Lancer Spotlight 3/2/22: Environmental Club hosts first tree planting event

Check out the flyer for the Tree-Plenish event. (Marissa DePalma)

Check out the flyer for the Tree-Plenish event. (Marissa DePalma)

by Brayden Gregory, Editor-in-Chief

The environmental club is hosting the first tree planting event. The club has partnered with the organization, Tree Plenish.

Tree Plenish works to “build sustainable communities by leveraging the power of the youth.”


Our mission is to create more sustainable schools by replenishing the environment with these lost resources. Through student-led events, Tree-Plenish is able to plant trees in the community based on approximations of school paper usage. We also believe there is power in community. Our platform gives student leaders the opportunity to harness this power and enact meaningful environmental change.


Club president Marissa DePalma, VP Catherine Bowers and Advisor Angel Smith have  has worked to organize the event.

The goal for the event is 300 trees to be ordered and planted by April 9th 2022. The goal is around the equivalence to three million sheets of paper being replaced. Families who order trees can plant them in their yards or have  volunteers plant their trees.

The trees can be ordered until March 9, $5.00 each.

HOW TO GET INVOLVED?

On the website choose one of three options.

Order a sapling— Order a sapling to be planted in your yard by volunteers on April 9, 2022.

Volunteer–Volunteer to plant saplings around your community on April 9, 2022.

Support–Share this event around your community or donate to Tree-Plenish to help future events.

If you chose to order a sapling you are given the option between three types of saplings.

Choose between the Northern Red Oak, Red Maple, and the Eastern RedBud to be planted in the community. (Brayden Gregory)

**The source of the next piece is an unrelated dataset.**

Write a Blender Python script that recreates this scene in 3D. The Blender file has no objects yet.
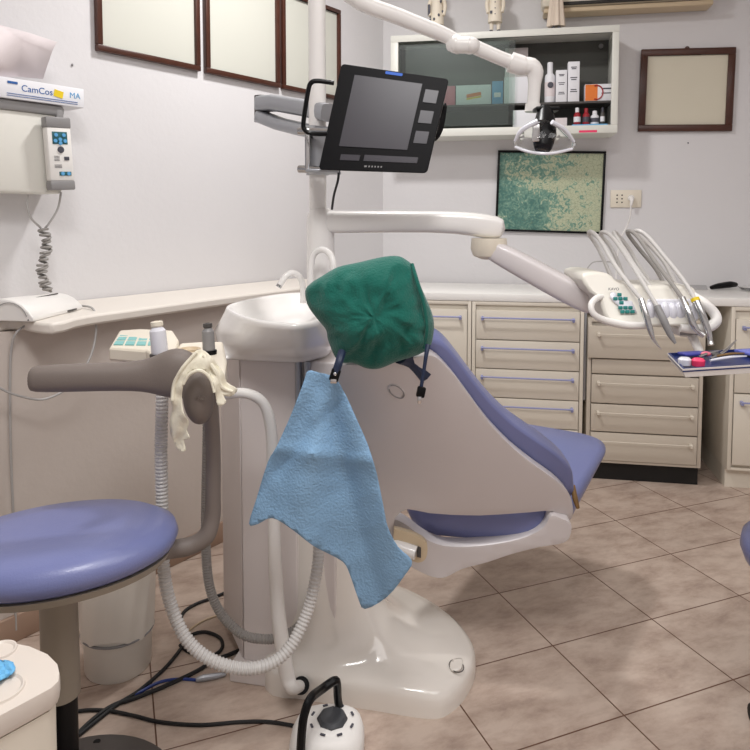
import bpy, bmesh, math, random
from mathutils import Vector, Matrix, noise
random.seed(7)
V = Vector
scn = bpy.context.scene
COL = scn.collection

# ------------------------------------------------------------------ survey geometry
FPX, CY, TP, EYE = 680.0, 258.0, 0.061, 1.25
PIT = math.atan(TP)
FW = V((0, math.cos(PIT), -math.sin(PIT))); UP = V((0, math.sin(PIT), math.cos(PIT))); RT = V((1, 0, 0))
EY = V((0, 0, EYE))

def ray(u, v): return FW + RT*((u-375)/FPX) + UP*((CY-v)/FPX)
def at(u, v, y):
    r = ray(u, v); return EY + r*(y/r.y)
def onz(u, v, z=0.0):
    r = ray(u, v); return EY + r*((z-EYE)/r.z)
def hit(u, v, n, d):
    r = ray(u, v); return EY + r*((d-n.dot(EY))/n.dot(r))

class Wall:
    """vertical plane frame: e runs to the right, n points into the room"""
    def __init__(s, o, ang):
        s.o = V(o); s.e = V((math.cos(ang), math.sin(ang), 0)); s.n = V((math.sin(ang), -math.cos(ang), 0))
    def P(s, a, z, off=0.0): return s.o + s.e*a + s.n*off + V((0, 0, z))
    def px(s, u, v, off=0.0):
        h = hit(u, v, s.n, s.n.dot(s.o)+off); q = h-s.o
        return q.dot(s.e), h.z
    def M(s, a, z, off=0.0):
        m = Matrix((s.e, -s.n, V((0, 0, 1)))).transposed().to_4x4()   # local x right, y into wall, z up
        m.translation = s.P(a, z, off); return m
BACK = Wall((0.046, 3.86, 0), math.radians(-10.5))
LEFT = Wall((0.046, 3.86, 0), math.radians(52.5))      # a runs negative towards the camera
LOWO = LEFT.o + LEFT.n*0.289
LOW = Wall(LOWO, math.radians(52.5))
CAB = Wall(onz(586, 480), math.radians(-10.0))          # plane of the cabinet fronts

# ------------------------------------------------------------------ materials
def mat(name, col, rough=.5, metal=0., noise_s=0, noise_a=0., bump=0., bump_s=80, spec=.5, trans=0., alpha=1., coat=0., emit=0., sheen=0., sss=0.):
    m = bpy.data.materials.new(name); m.use_nodes = True
    nt = m.node_tree; b = nt.nodes['Principled BSDF']
    c = (*col, 1)
    b.inputs['Base Color'].default_value = c
    b.inputs['Roughness'].default_value = rough
    b.inputs['Metallic'].default_value = metal
    b.inputs['Specular IOR Level'].default_value = spec
    b.inputs['Transmission Weight'].default_value = trans
    b.inputs['Alpha'].default_value = alpha
    b.inputs['Coat Weight'].default_value = coat
    b.inputs['Sheen Weight'].default_value = sheen
    if emit: b.inputs['Emission Color'].default_value = c; b.inputs['Emission Strength'].default_value = emit
    tc = nt.nodes.new('ShaderNodeTexCoord')
    ns = nt.nodes.new('ShaderNodeTexNoise'); ns.inputs['Scale'].default_value = noise_s or 6; ns.inputs['Detail'].default_value = 5
    nt.links.new(tc.outputs['Object'], ns.inputs['Vector'])
    mx = nt.nodes.new('ShaderNodeMix'); mx.data_type = 'RGBA'
    a = noise_a if noise_a else .03
    mx.inputs[6].default_value = tuple(max(0, x*(1-a)) for x in col)+(1,)
    mx.inputs[7].default_value = tuple(min(1, x*(1+a)) for x in col)+(1,)
    nt.links.new(ns.outputs['Fac'], mx.inputs[0]); nt.links.new(mx.outputs[2], b.inputs['Base Color'])
    if bump:
        n2 = nt.nodes.new('ShaderNodeTexNoise'); n2.inputs['Scale'].default_value = bump_s; n2.inputs['Detail'].default_value = 3
        nt.links.new(tc.outputs['Object'], n2.inputs['Vector'])
        bp = nt.nodes.new('ShaderNodeBump'); bp.inputs['Strength'].default_value = bump; bp.inputs['Distance'].default_value = .004
        nt.links.new(n2.outputs['Fac'], bp.inputs['Height']); nt.links.new(bp.outputs['Normal'], b.inputs['Normal'])
    return m
def S(r, g, b):
    f = lambda c: (c/255/12.92) if c/255 <= .04045 else ((c/255+.055)/1.055)**2.4
    return (f(r), f(g), f(b))

M = {}
M['wall'] = mat('wall_paint', S(220, 218, 219), .9, noise_s=3, noise_a=.02, bump=.25, bump_s=45, spec=.15)
M['wall_low'] = mat('wall_paint_low', S(208, 198, 190), .85, noise_s=3, noise_a=.03, bump=.2, bump_s=45, spec=.2)
M['ledge'] = mat('ledge_paint', S(228, 221, 212), .45, noise_s=4, noise_a=.03)
M['ceil'] = mat('ceiling_paint', S(235, 232, 228), .95)
M['white'] = mat('white_lacquer', S(238, 235, 232), .22, coat=.3)
M['white_m'] = mat('white_matt', S(233, 230, 226), .45)
M['unit'] = mat('unit_panel', S(224, 216, 213), .42, noise_s=2, noise_a=.02)
M['shell'] = mat('chair_shell', S(216, 210, 210), .32, coat=.15)
M['base'] = mat('chair_base_shell', S(232, 226, 218), .12, coat=.6)
M['beige'] = mat('beige_plastic', S(228, 219, 202), .4)
M['housing'] = mat('appliance_enamel', S(224, 222, 214), .4)
M['navybox'] = mat('indigo_box', S(62, 66, 150), .4)
M['trolley'] = mat('trolley_plastic', S(216, 206, 196), .4)
M['bezel'] = mat('monitor_black', S(12, 11, 14), .45, spec=.12)
M['ivory'] = mat('ivory_plastic', S(228, 224, 214), .35)
M['beige2'] = mat('tan_plastic', S(205, 185, 155), .45)
M['cab'] = mat('cabinet_enamel', S(226, 218, 203), .4, noise_s=2, noise_a=.02)
M['cab2'] = mat('cabinet_enamel_dark', S(203, 193, 178), .42)
M['counter'] = mat('counter_laminate', S(244, 242, 238), .35)
M['wcab'] = mat('wall_cabinet_paint', S(226, 226, 218), .4)
M['wcabin'] = mat('wall_cabinet_inside', S(84, 84, 80), .7)
M['black'] = mat('black_plastic', S(12, 12, 14), .35, spec=.2)
M['rubber'] = mat('black_rubber', S(22, 22, 24), .6)
M['blackgap'] = mat('black_plinth', S(10, 9, 9), .6)
M['purple'] = mat('periwinkle_vinyl', S(118, 125, 172), .33, noise_s=8, noise_a=.03, bump=.15, bump_s=300, coat=.12)
M['purpled'] = mat('periwinkle_trim', S(98, 98, 142), .5)
M['handle'] = mat('lilac_handle', S(150, 155, 200), .35)
M['grey'] = mat('stool_grey', S(118, 108, 102), .55, bump=.1, bump_s=400)
M['greyd'] = mat('dark_grey', S(72, 68, 66), .5)
M['greym'] = mat('mid_grey', S(140, 138, 138), .4)
M['column'] = mat('taupe_column', S(148, 138, 124), .45)
M['hose'] = mat('hose_grey', S(204, 201, 198), .4)
M['hosed'] = mat('hose_dark', S(150, 146, 142), .45)
M['chrome'] = mat('steel', S(205, 205, 205), .22, metal=1)
M['alu'] = mat('aluminium', S(165, 167, 172), .35, metal=.6)
M['teal'] = mat('teal_key', S(50, 140, 135), .45)
M['teall'] = mat('pale_teal_key', S(120, 182, 180), .5)
M['tealdk'] = mat('teal_panel', S(40, 95, 100), .4)
M['screen'] = mat('screen_grey', S(70, 68, 74), .3, spec=.3)
M['glass'] = mat('clear_plastic', (.95, .96, .97), .03, trans=1.0)
M['cap'] = mat('green_cap', S(22, 98, 86), .85, noise_s=9, noise_a=.18, bump=.5, bump_s=220, sheen=.3, spec=.2)
M['bib'] = mat('blue_bib', S(140, 178, 212), .8, noise_s=6, noise_a=.06, bump=.7, bump_s=180, spec=.2)
M['glove'] = mat('latex_cream', S(232, 226, 206), .5, noise_s=14, noise_a=.08, bump=.5, bump_s=70)
M['navy'] = mat('navy_strap', S(28, 42, 70), .5)
M['wood'] = mat('frame_walnut', S(72, 38, 26), .35, noise_s=18, noise_a=.35)
M['paper'] = mat('certificate_paper', S(206, 206, 196), .6, noise_s=2, noise_a=.06)
M['papert'] = mat('certificate_paper_tan', S(214, 207, 188), .6, noise_s=1.5, noise_a=.03)
M['card'] = mat('white_card', S(232, 232, 236), .6)
M['paperw'] = mat('thin_white_paper', S(225, 215, 216), .8)
M['blue'] = mat('print_blue', S(40, 95, 165), .5)
M['bluel'] = mat('print_light_blue', S(95, 165, 215), .5)
M['yellow'] = mat('print_yellow', S(235, 205, 30), .5)
M['orange'] = mat('print_orange', S(226, 120, 40), .5)
M['red'] = mat('red_plastic', S(160, 35, 45), .4)
M['pink'] = mat('pink_tape', S(235, 60, 105), .5)
M['rose'] = mat('rose_card', S(214, 110, 130), .5)
M['ink'] = mat('print_dark', S(70, 70, 80), .5)
M['trayblue'] = mat('tray_navy', S(30, 44, 96), .3)
M['lilac'] = mat('lilac_box', S(110, 118, 200), .4)
M['brass'] = mat('brass', S(150, 120, 80), .4, metal=.6)
M['figure'] = mat('painted_wood_cream', S(232, 222, 204), .6)
M['cloth'] = mat('pleated_cloth', S(220, 205, 188), .8)
M['skirting'] = mat('skirting_tile', S(164, 138, 120), .4, noise_s=7, noise_a=.12)
M['liner'] = mat('bin_liner', S(228, 222, 212), .35)
M['binp'] = mat('bin_plastic', S(226, 220, 210), .3)
M['cable'] = mat('cable_grey', S(175, 172, 170), .5)
M['bluecable'] = mat('cable_blue', S(38, 60, 130), .4)
M['tissue'] = mat('blue_tissue', S(110, 180, 225), .8, bump=.5, bump_s=120)
M['silicone'] = mat('white_silicone', S(226, 226, 234), .25, coat=.3)
M['acdark'] = mat('ac_slot', S(35, 32, 28), .6)
M['sockd'] = mat('socket_hole', S(40, 36, 32), .6)
M['pad'] = mat('pedal_grey', S(60, 62, 66), .5)
M['light'] = mat('blue_reflection', S(20, 80, 170), .5, emit=.5)  # colour of the painted blue reflection on the monitor, glows faintly
M['dglass'] = mat('pane_glass', (.9, .95, .93), .02, trans=1.0)

def glass_pane():
    m = bpy.data.materials.new('cabinet_pane'); m.use_nodes = True; nt = m.node_tree
    for n in list(nt.nodes): nt.nodes.remove(n)
    o = nt.nodes.new('ShaderNodeOutputMaterial'); mx = nt.nodes.new('ShaderNodeMixShader')
    t = nt.nodes.new('ShaderNodeBsdfTransparent'); t.inputs[0].default_value = (.86, .9, .88, 1)
    g = nt.nodes.new('ShaderNodeBsdfGlossy'); g.inputs['Roughness'].default_value = .4
    f = nt.nodes.new('ShaderNodeFresnel'); f.inputs[0].default_value = 1.4
    nt.links.new(f.outputs[0], mx.inputs[0]); nt.links.new(t.outputs[0], mx.inputs[1]); nt.links.new(g.outputs[0], mx.inputs[2])
    nt.links.new(mx.outputs[0], o.inputs[0]); return m
M['pane'] = glass_pane()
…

The Northern Red Oak, a Midwest native and is one of the faster growing oaks for the home landscape. The leaves are handsome throughout the year, emerging pinkish-red, turning lustrous dark green in summer, and changing to russet-red to bright red in autumn.

The Red Maple, a widely adaptable large tree common to the woods of eastern North America. A red tinge can be found in its flowers, twigs, and seeds, but it is most notable for the scarlet of its leaves in fall.

Eastern RedBud, a Chicago native plant, evolved in the understory and along wood edges of forests with many neighborhoods are brightened by the purplish-pink flowers lining the dark branches of redbuds before their leaves open.